• WHAT IS ASKED
Starting from the top of the material, restate each line exactly until the line that contains "C = scene.collection", which is also copied. Pictures are excluded.

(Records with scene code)
--- Begin ---

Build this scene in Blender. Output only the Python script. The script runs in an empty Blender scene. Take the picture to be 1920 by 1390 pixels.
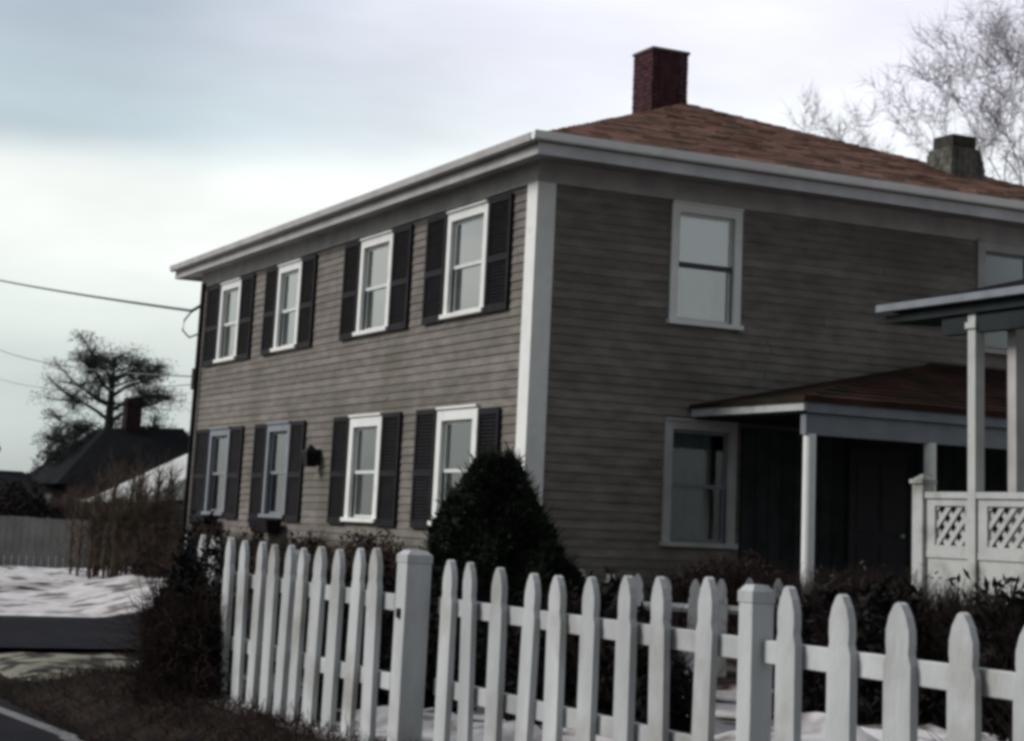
import bpy, math, random
import numpy as np
from mathutils import Vector, Matrix
R = math.radians
random.seed(7)
rng = np.random.default_rng(7)
scene = bpy.context.scene
C = scene.collection

# ------------------------------------------------------------------ camera
cam_d = bpy.data.cameras.new('camera')
cam = bpy.data.objects.new('camera', cam_d); C.objects.link(cam)
YAW, PITCH, ROLL = 1.1115, 0.1960, 0.0459
F = Vector((-math.sin(YAW)*math.cos(PITCH), math.cos(YAW)*math.cos(PITCH), math.sin(PITCH)))
RT = Vector((math.cos(YAW), math.sin(YAW), 0)); UP = RT.cross(F)
c_, s_ = math.cos(ROLL), math.sin(ROLL)
R2 = c_*RT + s_*UP; U2 = -s_*RT + c_*UP
m = Matrix((R2, U2, -F)).transposed().to_4x4()
m.translation = Vector((20.849, -10.194, 1.6))
cam.matrix_world = m
cam_d.sensor_width = 36; cam_d.lens = 3536/1920*36
cam_d.shift_x = -(1030-960)/1920; cam_d.shift_y = (289.65-695)/1920
cam_d.clip_start = 0.1; cam_d.clip_end = 3000
scene.camera = cam

# ------------------------------------------------------------------ sky, sun, exposure
SUN_AZ, SUN_EL = R(-118), R(34)      # azimuth from +x, counter clockwise (the sun stands on the street side)
world = bpy.data.worlds.new('World'); scene.world = world; world.use_nodes = True
nt = world.node_tree; nt.nodes.clear()
def N(t, **k):
    n = nt.nodes.new(t)
    for a, b in k.items(): setattr(n, a, b)
    return n
L = nt.links.new
sky = N('ShaderNodeTexSky', sky_type='NISHITA'); sky.sun_disc = False
sky.sun_elevation = SUN_EL; sky.sun_rotation = R(90)-SUN_AZ
tc = N('ShaderNodeTexCoord')
mp = N('ShaderNodeMapping'); mp.inputs['Scale'].default_value = (1.0, 1.0, 3.6); mp.inputs['Rotation'].default_value = (0.03, 0.05, 0.4)
L(tc.outputs['Generated'], mp.inputs['Vector'])
n1 = N('ShaderNodeTexNoise'); n1.inputs['Scale'].default_value = 2.1; n1.inputs['Detail'].default_value = 5; n1.inputs['Roughness'].default_value = 0.45; n1.inputs['Distortion'].default_value = 0.3
L(mp.outputs[0], n1.inputs['Vector'])
sep = N('ShaderNodeSeparateXYZ'); L(tc.outputs['Generated'], sep.inputs[0])
def math_(op, a, b=None, clamp=False):
    n = N('ShaderNodeMath', operation=op); n.use_clamp = clamp
    for i, v in enumerate((a, b)):
        if v is None: continue
        if isinstance(v, (int, float)): n.inputs[i].default_value = v
        else: L(v, n.inputs[i])
    return n.outputs[0]
def ramp(v, stops, interp='EASE'):
    n = N('ShaderNodeValToRGB'); n.color_ramp.interpolation = interp
    e = n.color_ramp.elements
    while len(e) < len(stops): e.new(0.5)
    for i, (p, c) in enumerate(stops): e[i].position = p; e[i].color = (*c, 1)
    L(v, n.inputs[0]); return n.outputs[0]
# elevation (with a wavy edge) drives the cloud layers: dull horizon, bright break, grey-blue deck above
el = math_('ADD', sep.outputs['Z'], math_('MULTIPLY', math_('SUBTRACT', n1.outputs['Fac'], 0.5), 0.10))
west = ramp(el, [(0.0, (.42,.45,.44)), (0.05, (.52,.58,.57)), (0.11, (.72,.78,.74)), (0.160, (.90,.92,.88)), (0.200, (.48,.57,.61)), (0.27, (.41,.48,.55)), (1.0, (.56,.58,.62))])
east = ramp(el, [(0.0, (.60,.60,.62)), (0.08, (.88,.90,.90)), (0.16, (.96,1.0,1.0)), (0.25, (.86,.86,.95)), (0.5, (.66,.68,.73)), (1.0, (.56,.58,.62))])
# azimuth: from the overcast west towards the brighter north
azv = math_('ADD', math_('ADD', math_('MULTIPLY', sep.outputs['X'], 0.28), math_('MULTIPLY', sep.outputs['Y'], 0.96)), 0.5)
azf = math_('ADD', azv, math_('MULTIPLY', math_('SUBTRACT', n1.outputs['Fac'], 0.5), 0.28))
azr = ramp(azf, [(0.44, (0,0,0)), (0.72, (1,1,1))])
mix = N('ShaderNodeMix', data_type='RGBA'); L(azr, mix.inputs[0]); L(west, mix.inputs[6]); L(east, mix.inputs[7])
n2 = N('ShaderNodeTexNoise'); n2.inputs['Scale'].default_value = 7; n2.inputs['Detail'].default_value = 6; n2.inputs['Roughness'].default_value = 0.5
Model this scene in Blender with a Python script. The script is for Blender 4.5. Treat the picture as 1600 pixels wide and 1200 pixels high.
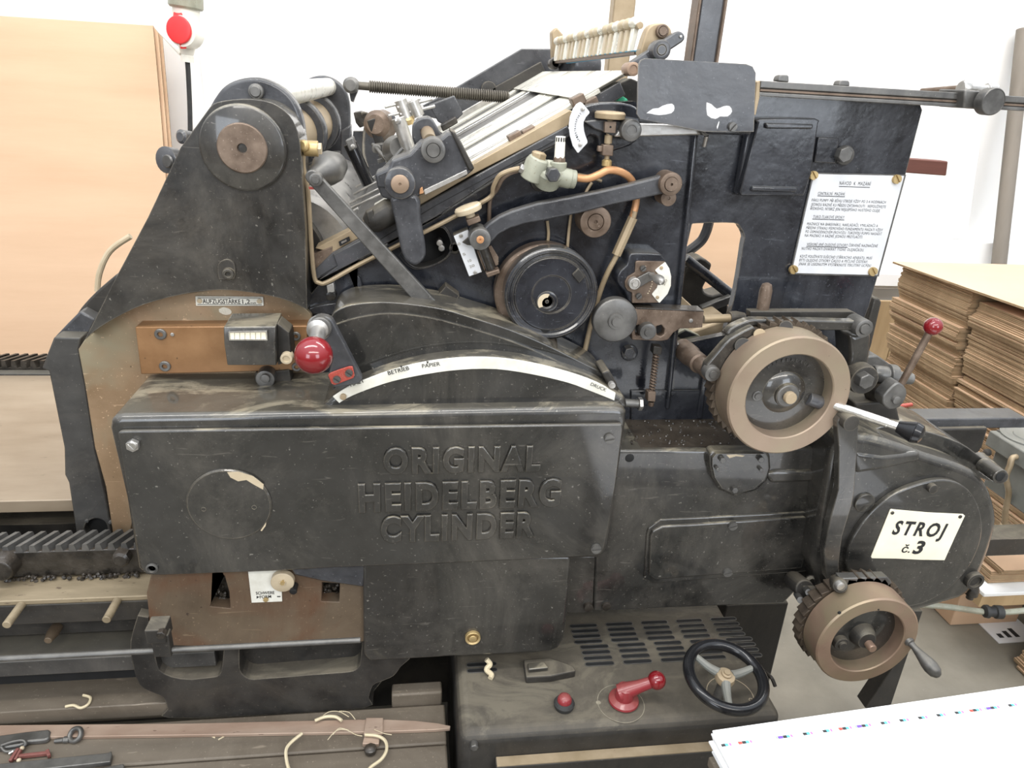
import bpy, bmesh, math, random
from mathutils import Vector, Matrix
from mathutils.geometry import tessellate_polygon
random.seed(7)
SC = bpy.context.scene
COL = SC.collection
for o in list(bpy.data.objects): bpy.data.objects.remove(o)

# ------------------------------------------------------------------ camera
YAW, PITCH, ROLL, FPX = 0.14815, 0.40542, -0.05805, 1109.8
CAM = Vector((0.0, -1.12, 1.55))
_cy, _sy, _cp, _sp, _cr, _sr = (math.cos(YAW), math.sin(YAW), math.cos(PITCH), math.sin(PITCH), math.cos(ROLL), math.sin(ROLL))
FWD = Vector((_sy*_cp, _cy*_cp, -_sp)); _rt = Vector((_cy, -_sy, 0)); _dn = FWD.cross(_rt)
RGT = _rt*_cr + _dn*_sr; DWN = -_rt*_sr + _dn*_cr
cd = bpy.data.cameras.new('camera'); cam = bpy.data.objects.new('camera', cd); COL.objects.link(cam)
cd.sensor_fit = 'HORIZONTAL'; cd.sensor_width = 36.0; cd.lens = 36.0*FPX/1600; cd.clip_start = 0.01
m3 = Matrix((RGT, -DWN, -FWD)).transposed()
cam.matrix_world = Matrix.Translation(CAM) @ m3.to_4x4()
SC.camera = cam

# ------------------------------------------------------------------ light and exposure
SC.view_settings.view_transform = 'Standard'; SC.view_settings.look = 'None'
SC.view_settings.gamma = 1.0; SC.view_settings.use_curve_mapping = False
SC.view_settings.exposure = 0.15
w = bpy.data.worlds.new('room_light'); SC.world = w; w.use_nodes = True
nt = w.node_tree; nt.nodes.clear()
wo = nt.nodes.new('ShaderNodeOutputWorld'); bg = nt.nodes.new('ShaderNodeBackground')
tc = nt.nodes.new('ShaderNodeTexCoord'); sp = nt.nodes.new('ShaderNodeSeparateXYZ'); rp = nt.nodes.new('ShaderNodeValToRGB')
mr = nt.nodes.new('ShaderNodeMapRange'); mr.inputs[1].default_value = -1; mr.inputs[2].default_value = 1
nt.links.new(tc.outputs['Generated'], sp.inputs[0]); nt.links.new(sp.outputs['Z'], mr.inputs[0]); nt.links.new(mr.outputs[0], rp.inputs[0])
rp.color_ramp.elements[0].position = 0.40; rp.color_ramp.elements[0].color = (0.20, 0.16, 0.12, 1)
rp.color_ramp.elements[1].position = 0.64; rp.color_ramp.elements[1].color = (0.80, 0.80, 0.80, 1)
e_ = rp.color_ramp.elements.new(0.86); e_.color = (1.6, 1.72, 1.9, 1)
nt.links.new(rp.outputs[0], bg.inputs[0]); bg.inputs[1].default_value = 0.95
nt.links.new(bg.outputs[0], wo.inputs[0])
def area(name, loc, target, sx, sy, power, col):
    l = bpy.data.lights.new(name, 'AREA'); l.shape = 'RECTANGLE'; l.size = sx; l.size_y = sy; l.energy = power; l.color = col
    o = bpy.data.objects.new(name, l); COL.objects.link(o); o.location = loc
    o.rotation_euler = (Vector(target)-Vector(loc)).to_track_quat('-Z', 'Y').to_euler(); return o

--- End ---

• ANSWER TO THE TASK
Build this scene in Blender. Output only the Python script. The script runs in an empty Blender scene. Take the picture to be 1920 by 1390 pixels.
import bpy, math, random
import numpy as np
from mathutils import Vector, Matrix
R = math.radians
random.seed(7)
rng = np.random.default_rng(7)
scene = bpy.context.scene
C = scene.collection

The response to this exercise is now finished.